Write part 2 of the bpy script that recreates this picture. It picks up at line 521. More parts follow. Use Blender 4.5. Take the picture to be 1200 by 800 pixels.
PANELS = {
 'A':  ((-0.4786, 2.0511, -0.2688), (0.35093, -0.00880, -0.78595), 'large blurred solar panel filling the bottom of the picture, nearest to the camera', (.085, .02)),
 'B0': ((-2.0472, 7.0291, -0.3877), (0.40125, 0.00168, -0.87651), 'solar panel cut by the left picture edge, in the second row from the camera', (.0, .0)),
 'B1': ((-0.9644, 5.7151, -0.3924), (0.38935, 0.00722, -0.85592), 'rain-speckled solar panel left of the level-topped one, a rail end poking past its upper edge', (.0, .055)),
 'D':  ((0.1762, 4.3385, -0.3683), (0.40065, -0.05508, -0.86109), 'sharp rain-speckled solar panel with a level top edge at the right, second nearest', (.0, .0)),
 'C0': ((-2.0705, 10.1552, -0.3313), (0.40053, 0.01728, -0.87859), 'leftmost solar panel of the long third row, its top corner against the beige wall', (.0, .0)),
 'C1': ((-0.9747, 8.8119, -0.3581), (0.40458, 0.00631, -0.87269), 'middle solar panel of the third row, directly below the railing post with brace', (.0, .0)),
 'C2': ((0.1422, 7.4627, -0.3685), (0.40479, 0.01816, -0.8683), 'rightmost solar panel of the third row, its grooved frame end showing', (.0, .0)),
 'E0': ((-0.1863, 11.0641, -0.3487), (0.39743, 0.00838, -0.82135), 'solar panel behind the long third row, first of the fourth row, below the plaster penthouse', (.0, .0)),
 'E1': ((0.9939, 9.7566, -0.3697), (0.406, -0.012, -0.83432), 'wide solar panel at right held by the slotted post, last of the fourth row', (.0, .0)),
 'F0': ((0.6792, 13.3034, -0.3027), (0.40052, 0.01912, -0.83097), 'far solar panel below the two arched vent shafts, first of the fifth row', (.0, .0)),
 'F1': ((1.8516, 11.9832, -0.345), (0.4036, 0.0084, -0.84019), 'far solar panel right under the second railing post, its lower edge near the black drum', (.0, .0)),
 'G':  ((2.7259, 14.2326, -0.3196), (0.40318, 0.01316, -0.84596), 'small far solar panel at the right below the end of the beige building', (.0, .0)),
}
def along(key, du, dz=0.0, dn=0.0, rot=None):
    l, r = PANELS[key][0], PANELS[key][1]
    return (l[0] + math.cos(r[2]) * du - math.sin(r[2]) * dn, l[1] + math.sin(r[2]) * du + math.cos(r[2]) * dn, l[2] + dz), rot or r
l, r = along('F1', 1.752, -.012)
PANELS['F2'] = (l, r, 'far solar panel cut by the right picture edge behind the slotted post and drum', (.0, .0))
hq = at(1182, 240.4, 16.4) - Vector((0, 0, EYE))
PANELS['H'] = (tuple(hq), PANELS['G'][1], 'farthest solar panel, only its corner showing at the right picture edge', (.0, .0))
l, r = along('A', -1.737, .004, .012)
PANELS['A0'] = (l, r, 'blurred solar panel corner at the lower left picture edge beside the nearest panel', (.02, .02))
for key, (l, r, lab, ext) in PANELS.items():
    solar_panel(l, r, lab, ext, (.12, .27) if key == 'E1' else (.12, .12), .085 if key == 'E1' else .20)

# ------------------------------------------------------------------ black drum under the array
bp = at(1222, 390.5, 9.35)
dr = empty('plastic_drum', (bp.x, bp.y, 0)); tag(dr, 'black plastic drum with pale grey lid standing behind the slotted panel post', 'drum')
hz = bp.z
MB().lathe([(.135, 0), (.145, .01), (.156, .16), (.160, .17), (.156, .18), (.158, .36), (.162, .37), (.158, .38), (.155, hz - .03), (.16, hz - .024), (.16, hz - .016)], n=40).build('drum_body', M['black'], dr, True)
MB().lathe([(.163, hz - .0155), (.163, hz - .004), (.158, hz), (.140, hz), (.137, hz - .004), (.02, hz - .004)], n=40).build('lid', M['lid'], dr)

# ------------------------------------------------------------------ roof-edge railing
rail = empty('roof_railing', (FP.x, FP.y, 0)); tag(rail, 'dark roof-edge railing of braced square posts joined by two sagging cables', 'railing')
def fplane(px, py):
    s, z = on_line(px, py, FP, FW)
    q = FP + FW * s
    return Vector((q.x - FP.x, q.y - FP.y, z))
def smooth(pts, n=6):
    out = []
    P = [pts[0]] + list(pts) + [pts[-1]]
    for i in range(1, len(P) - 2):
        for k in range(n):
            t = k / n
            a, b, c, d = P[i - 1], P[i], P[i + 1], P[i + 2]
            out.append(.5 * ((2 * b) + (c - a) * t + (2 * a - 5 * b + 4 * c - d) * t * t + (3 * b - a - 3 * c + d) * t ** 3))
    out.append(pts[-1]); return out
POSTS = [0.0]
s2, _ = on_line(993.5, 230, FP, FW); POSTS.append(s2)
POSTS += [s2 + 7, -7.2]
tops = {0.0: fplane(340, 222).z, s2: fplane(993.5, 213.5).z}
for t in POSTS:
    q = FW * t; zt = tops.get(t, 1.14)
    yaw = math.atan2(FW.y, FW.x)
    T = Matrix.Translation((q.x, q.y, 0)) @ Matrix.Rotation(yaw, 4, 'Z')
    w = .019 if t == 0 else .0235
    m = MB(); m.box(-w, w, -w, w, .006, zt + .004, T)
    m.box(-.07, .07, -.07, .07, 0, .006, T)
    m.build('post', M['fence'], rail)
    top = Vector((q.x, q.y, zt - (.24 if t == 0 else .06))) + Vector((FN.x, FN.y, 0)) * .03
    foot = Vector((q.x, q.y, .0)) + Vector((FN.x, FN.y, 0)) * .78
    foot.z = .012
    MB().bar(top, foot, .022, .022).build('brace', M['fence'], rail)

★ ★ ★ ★

# Directions
Return all of the data precisely as it appears.

# Final result
Write part 2 of the bpy script that recreates this picture. It picks up at line 521. More parts follow. Use Blender 4.5. Take the picture to be 1200 by 800 pixels.
PANELS = {
 'A':  ((-0.4786, 2.0511, -0.2688), (0.35093, -0.00880, -0.78595), 'large blurred solar panel filling the bottom of the picture, nearest to the camera', (.085, .02)),
 'B0': ((-2.0472, 7.0291, -0.3877), (0.40125, 0.00168, -0.87651), 'solar panel cut by the left picture edge, in the second row from the camera', (.0, .0)),
 'B1': ((-0.9644, 5.7151, -0.3924), (0.38935, 0.00722, -0.85592), 'rain-speckled solar panel left of the level-topped one, a rail end poking past its upper edge', (.0, .055)),
 'D':  ((0.1762, 4.3385, -0.3683), (0.40065, -0.05508, -0.86109), 'sharp rain-speckled solar panel with a level top edge at the right, second nearest', (.0, .0)),
 'C0': ((-2.0705, 10.1552, -0.3313), (0.40053, 0.01728, -0.87859), 'leftmost solar panel of the long third row, its top corner against the beige wall', (.0, .0)),
 'C1': ((-0.9747, 8.8119, -0.3581), (0.40458, 0.00631, -0.87269), 'middle solar panel of the third row, directly below the railing post with brace', (.0, .0)),
 'C2': ((0.1422, 7.4627, -0.3685), (0.40479, 0.01816, -0.8683), 'rightmost solar panel of the third row, its grooved frame end showing', (.0, .0)),
 'E0': ((-0.1863, 11.0641, -0.3487), (0.39743, 0.00838, -0.82135), 'solar panel behind the long third row, first of the fourth row, below the plaster penthouse', (.0, .0)),
 'E1': ((0.9939, 9.7566, -0.3697), (0.406, -0.012, -0.83432), 'wide solar panel at right held by the slotted post, last of the fourth row', (.0, .0)),
 'F0': ((0.6792, 13.3034, -0.3027), (0.40052, 0.01912, -0.83097), 'far solar panel below the two arched vent shafts, first of the fifth row', (.0, .0)),
 'F1': ((1.8516, 11.9832, -0.345), (0.4036, 0.0084, -0.84019), 'far solar panel right under the second railing post, its lower edge near the black drum', (.0, .0)),
 'G':  ((2.7259, 14.2326, -0.3196), (0.40318, 0.01316, -0.84596), 'small far solar panel at the right below the end of the beige building', (.0, .0)),
}
def along(key, du, dz=0.0, dn=0.0, rot=None):
    l, r = PANELS[key][0], PANELS[key][1]
    return (l[0] + math.cos(r[2]) * du - math.sin(r[2]) * dn, l[1] + math.sin(r[2]) * du + math.cos(r[2]) * dn, l[2] + dz), rot or r
l, r = along('F1', 1.752, -.012)
PANELS['F2'] = (l, r, 'far solar panel cut by the right picture edge behind the slotted post and drum', (.0, .0))
hq = at(1182, 240.4, 16.4) - Vector((0, 0, EYE))
PANELS['H'] = (tuple(hq), PANELS['G'][1], 'farthest solar panel, only its corner showing at the right picture edge', (.0, .0))
l, r = along('A', -1.737, .004, .012)
PANELS['A0'] = (l, r, 'blurred solar panel corner at the lower left picture edge beside the nearest panel', (.02, .02))
for key, (l, r, lab, ext) in PANELS.items():
    solar_panel(l, r, lab, ext, (.12, .27) if key == 'E1' else (.12, .12), .085 if key == 'E1' else .20)

# ------------------------------------------------------------------ black drum under the array
bp = at(1222, 390.5, 9.35)
dr = empty('plastic_drum', (bp.x, bp.y, 0)); tag(dr, 'black plastic drum with pale grey lid standing behind the slotted panel post', 'drum')
hz = bp.z
MB().lathe([(.135, 0), (.145, .01), (.156, .16), (.160, .17), (.156, .18), (.158, .36), (.162, .37), (.158, .38), (.155, hz - .03), (.16, hz - .024), (.16, hz - .016)], n=40).build('drum_body', M['black'], dr, True)
MB().lathe([(.163, hz - .0155), (.163, hz - .004), (.158, hz), (.140, hz), (.137, hz - .004), (.02, hz - .004)], n=40).build('lid', M['lid'], dr)

# ------------------------------------------------------------------ roof-edge railing
rail = empty('roof_railing', (FP.x, FP.y, 0)); tag(rail, 'dark roof-edge railing of braced square posts joined by two sagging cables', 'railing')
def fplane(px, py):
    s, z = on_line(px, py, FP, FW)
    q = FP + FW * s
    return Vector((q.x - FP.x, q.y - FP.y, z))
def smooth(pts, n=6):
    out = []
    P = [pts[0]] + list(pts) + [pts[-1]]
    for i in range(1, len(P) - 2):
        for k in range(n):
            t = k / n
            a, b, c, d = P[i - 1], P[i], P[i + 1], P[i + 2]
            out.append(.5 * ((2 * b) + (c - a) * t + (2 * a - 5 * b + 4 * c - d) * t * t + (3 * b - a - 3 * c + d) * t ** 3))
    out.append(pts[-1]); return out
POSTS = [0.0]
s2, _ = on_line(993.5, 230, FP, FW); POSTS.append(s2)
POSTS += [s2 + 7, -7.2]
tops = {0.0: fplane(340, 222).z, s2: fplane(993.5, 213.5).z}
for t in POSTS:
    q = FW * t; zt = tops.get(t, 1.14)
    yaw = math.atan2(FW.y, FW.x)
    T = Matrix.Translation((q.x, q.y, 0)) @ Matrix.Rotation(yaw, 4, 'Z')
    w = .019 if t == 0 else .0235
    m = MB(); m.box(-w, w, -w, w, .006, zt + .004, T)
    m.box(-.07, .07, -.07, .07, 0, .006, T)
    m.build('post', M['fence'], rail)
    top = Vector((q.x, q.y, zt - (.24 if t == 0 else .06))) + Vector((FN.x, FN.y, 0)) * .03
    foot = Vector((q.x, q.y, .0)) + Vector((FN.x, FN.y, 0)) * .78
    foot.z = .012
    MB().bar(top, foot, .022, .022).build('brace', M['fence'], rail)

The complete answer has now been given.